Let’s face it, we need different words for singular and plural you. “Y’all” seems to work as a plural you in these parts, but “thou” sounds much cooler. Is anyone with me?
Nay.
I’m with you!
Wouldn’t that be “thee”?
No, the plurals would be “Ye,” “You,” “Your” and “Yours.”
I think an English T-V distinction would be fun.
I dunno,* “Holier than Y’all” *has a nice ring to it.
“Y’all” is so evocative, and instantly recognizable. “Thee” and “thou” and all Ththat have a lot of baggage. I say, aprés Miller, “nay x 2”.
How about we use thou for singular and y’all for plural and ditch you altogether? That’ll avoid confusion. What do y’all say?
But Anaamika was the first to agree with me, therefore she (or he) was with me alone, singular. Thou should know this.
She, please.
Shouldst, please. English is so darn sloppy about conjugation, we might as well start the fight-back here.

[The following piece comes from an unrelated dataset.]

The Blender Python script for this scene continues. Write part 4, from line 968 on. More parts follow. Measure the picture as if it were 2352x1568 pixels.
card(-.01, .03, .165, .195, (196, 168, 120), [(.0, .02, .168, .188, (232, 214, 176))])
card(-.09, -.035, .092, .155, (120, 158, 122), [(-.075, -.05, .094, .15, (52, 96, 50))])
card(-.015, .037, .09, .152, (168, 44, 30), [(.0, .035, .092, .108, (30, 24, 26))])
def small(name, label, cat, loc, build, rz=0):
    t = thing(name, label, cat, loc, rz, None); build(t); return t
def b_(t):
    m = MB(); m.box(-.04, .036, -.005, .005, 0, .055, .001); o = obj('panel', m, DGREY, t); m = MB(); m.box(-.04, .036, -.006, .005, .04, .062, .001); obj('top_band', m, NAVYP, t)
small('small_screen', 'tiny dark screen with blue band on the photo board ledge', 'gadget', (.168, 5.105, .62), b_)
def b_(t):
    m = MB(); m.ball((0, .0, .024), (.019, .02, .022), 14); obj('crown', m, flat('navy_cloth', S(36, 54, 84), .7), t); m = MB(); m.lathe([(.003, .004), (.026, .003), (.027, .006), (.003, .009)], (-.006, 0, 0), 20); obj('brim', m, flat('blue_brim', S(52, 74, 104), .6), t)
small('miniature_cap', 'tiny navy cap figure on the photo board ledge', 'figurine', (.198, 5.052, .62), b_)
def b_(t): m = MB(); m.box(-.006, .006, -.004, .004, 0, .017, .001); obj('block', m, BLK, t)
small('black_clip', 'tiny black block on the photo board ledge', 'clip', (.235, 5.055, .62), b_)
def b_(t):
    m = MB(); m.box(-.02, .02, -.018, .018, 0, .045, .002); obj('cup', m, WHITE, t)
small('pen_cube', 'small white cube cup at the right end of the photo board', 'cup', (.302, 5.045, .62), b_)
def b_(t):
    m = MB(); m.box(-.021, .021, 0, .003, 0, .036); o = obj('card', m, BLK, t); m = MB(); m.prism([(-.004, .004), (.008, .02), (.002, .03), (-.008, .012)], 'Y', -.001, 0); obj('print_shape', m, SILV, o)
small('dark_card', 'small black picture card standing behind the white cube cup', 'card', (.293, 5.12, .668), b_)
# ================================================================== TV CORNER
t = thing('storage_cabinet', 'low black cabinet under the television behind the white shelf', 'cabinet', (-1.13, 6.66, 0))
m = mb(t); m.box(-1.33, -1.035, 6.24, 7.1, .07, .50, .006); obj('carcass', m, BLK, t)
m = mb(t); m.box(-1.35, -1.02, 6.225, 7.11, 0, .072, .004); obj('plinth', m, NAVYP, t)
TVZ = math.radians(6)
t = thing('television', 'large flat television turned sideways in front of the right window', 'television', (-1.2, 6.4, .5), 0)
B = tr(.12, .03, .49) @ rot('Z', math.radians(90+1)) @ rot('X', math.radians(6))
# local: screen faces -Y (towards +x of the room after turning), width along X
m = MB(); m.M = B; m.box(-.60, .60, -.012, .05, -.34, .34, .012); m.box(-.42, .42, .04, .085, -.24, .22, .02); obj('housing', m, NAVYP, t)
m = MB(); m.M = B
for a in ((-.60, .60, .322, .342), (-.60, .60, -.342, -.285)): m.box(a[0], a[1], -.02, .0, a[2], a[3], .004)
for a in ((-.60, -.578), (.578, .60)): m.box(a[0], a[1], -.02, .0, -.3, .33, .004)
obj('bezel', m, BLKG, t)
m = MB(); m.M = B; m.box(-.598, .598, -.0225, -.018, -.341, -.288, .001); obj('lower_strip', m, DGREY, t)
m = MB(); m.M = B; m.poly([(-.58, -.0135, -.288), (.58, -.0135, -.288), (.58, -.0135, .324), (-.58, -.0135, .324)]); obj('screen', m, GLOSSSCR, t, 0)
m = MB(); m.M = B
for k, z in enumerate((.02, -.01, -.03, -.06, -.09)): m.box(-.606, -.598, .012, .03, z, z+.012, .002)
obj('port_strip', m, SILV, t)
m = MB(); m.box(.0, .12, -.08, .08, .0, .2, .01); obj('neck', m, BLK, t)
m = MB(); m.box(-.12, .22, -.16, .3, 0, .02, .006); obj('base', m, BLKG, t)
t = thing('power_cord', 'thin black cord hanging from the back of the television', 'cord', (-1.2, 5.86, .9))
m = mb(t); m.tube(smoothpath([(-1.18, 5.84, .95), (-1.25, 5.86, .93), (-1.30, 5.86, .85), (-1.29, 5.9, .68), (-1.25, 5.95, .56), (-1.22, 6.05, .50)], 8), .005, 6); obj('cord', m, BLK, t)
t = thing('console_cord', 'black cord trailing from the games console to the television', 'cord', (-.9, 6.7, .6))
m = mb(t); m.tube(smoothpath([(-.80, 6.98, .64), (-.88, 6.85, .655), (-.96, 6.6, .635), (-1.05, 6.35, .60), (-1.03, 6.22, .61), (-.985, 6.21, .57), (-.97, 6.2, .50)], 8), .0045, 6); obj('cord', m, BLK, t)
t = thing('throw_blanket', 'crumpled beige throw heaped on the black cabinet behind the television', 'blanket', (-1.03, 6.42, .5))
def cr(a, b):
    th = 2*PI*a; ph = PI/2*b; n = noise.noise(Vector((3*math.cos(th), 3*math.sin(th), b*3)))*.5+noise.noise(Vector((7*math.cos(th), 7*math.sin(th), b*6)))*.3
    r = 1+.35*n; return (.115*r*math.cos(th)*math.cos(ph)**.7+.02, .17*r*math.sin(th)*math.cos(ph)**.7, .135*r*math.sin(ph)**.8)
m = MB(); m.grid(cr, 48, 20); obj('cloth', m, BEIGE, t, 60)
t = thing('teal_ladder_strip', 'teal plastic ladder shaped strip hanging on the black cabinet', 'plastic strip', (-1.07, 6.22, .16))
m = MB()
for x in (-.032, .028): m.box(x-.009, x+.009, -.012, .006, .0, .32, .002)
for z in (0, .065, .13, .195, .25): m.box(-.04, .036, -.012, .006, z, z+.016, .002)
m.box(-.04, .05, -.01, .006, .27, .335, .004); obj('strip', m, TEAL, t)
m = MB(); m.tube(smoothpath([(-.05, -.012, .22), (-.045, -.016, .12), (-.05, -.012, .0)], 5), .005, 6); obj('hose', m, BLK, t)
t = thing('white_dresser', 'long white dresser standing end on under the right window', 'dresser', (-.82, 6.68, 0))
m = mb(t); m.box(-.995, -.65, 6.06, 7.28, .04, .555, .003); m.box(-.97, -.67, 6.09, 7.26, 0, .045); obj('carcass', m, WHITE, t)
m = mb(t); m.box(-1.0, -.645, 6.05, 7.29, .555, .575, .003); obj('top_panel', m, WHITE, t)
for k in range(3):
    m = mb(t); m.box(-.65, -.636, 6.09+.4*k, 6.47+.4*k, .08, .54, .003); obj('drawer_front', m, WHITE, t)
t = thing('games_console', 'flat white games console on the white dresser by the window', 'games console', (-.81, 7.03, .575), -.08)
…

So we ditched the old singular (thou), and replaced it with the old plural (you), but then now we have the same word for singular and plural (you), so folks say something else for the plural (y’all), but that’s no good, so let’s replace the new plural with the old singular! Yes, it makes wonderful sense. Let’s do it
Absolutely not.
One of English’s advantages is that there is no difference between the formal and informal 2nd person pronouns. In other languages - French, German, Spanish, and many others - which pronoun you choose to address another person shows your station in contrast to theirs.
Parent to child.
Owner to pet.
Boss to worker.
Social superior to social inferior.
The loss of “thou” made the English language infinitely more democratic, and I like it that way.
Seriously, though, it won’t work. As others have said, you really need a word for “all of you”. Which I don’t understand why English doesn’t have one anyway.
phouka, in Hindi there are three forms of address - to a superior/parent, to an equal, and to a younger or a child. Though my parents like many others always used the formal version with me, so i would learn to use the formal version with others.
i do like “thou” in the language of love, though, and would love to use it in a romantic sense. I think he would just look at me funny, though.
I thought “you” wasn’t so much the old plural as the old “formal” form, which is the same in both singular and plural (like “vous” in French). And I was right (kind of) - “you” was the accusative case of “ye”, which is both plural and formal singular. Ye would talk to me, and I would talk to you.
Up in Yorkshire, of course, some people still use “tha” (thou) and “thee” (the accusative form; see I Predict a Riot by the Kaiser Chiefs). I like it, but it would sound horribly affected if I said it.
And I’m up for being revived.
Who said we were going to make thou plural? I was proposing it would take over the singular again.
From what I remember reading, it depended on the time and place. Sometimes you was plural, sometimes it was formal, and sometimes it was either. However, I said in my original post that I was interested in distinguishing singular and plural, not formal and informal. The latter is just unnecessary complication if you ask me. The former is necessary enough that we have regional slang taking care of the purpose.
If posting in old threads here is taboo, I apologize.
I would like to see “thou” come back too. I have been studying other IE languages for about a year now, and I am jealous of the T-V distinction; how you can address people intimately with just the use of a pronoun.
I like my native language a lot, but the more I study the others, the more it seems over-simplified and like the nuances and the fun parts have been cut out, like the fun parts are cut out of a condensed book or the TV version of a film.
So that’s why I’m dragging this thread up from the depths. (This is my first post, incidentally).
wuglife, welcome to the boards. It’s generally frowned upon to bring back old threads from the dead. We call these threads “zombies” and it’s something a lot of people hate. But you won’t get in any sort of trouble We hope you like it here!
Ye, you, thee and thou… too confusing for me!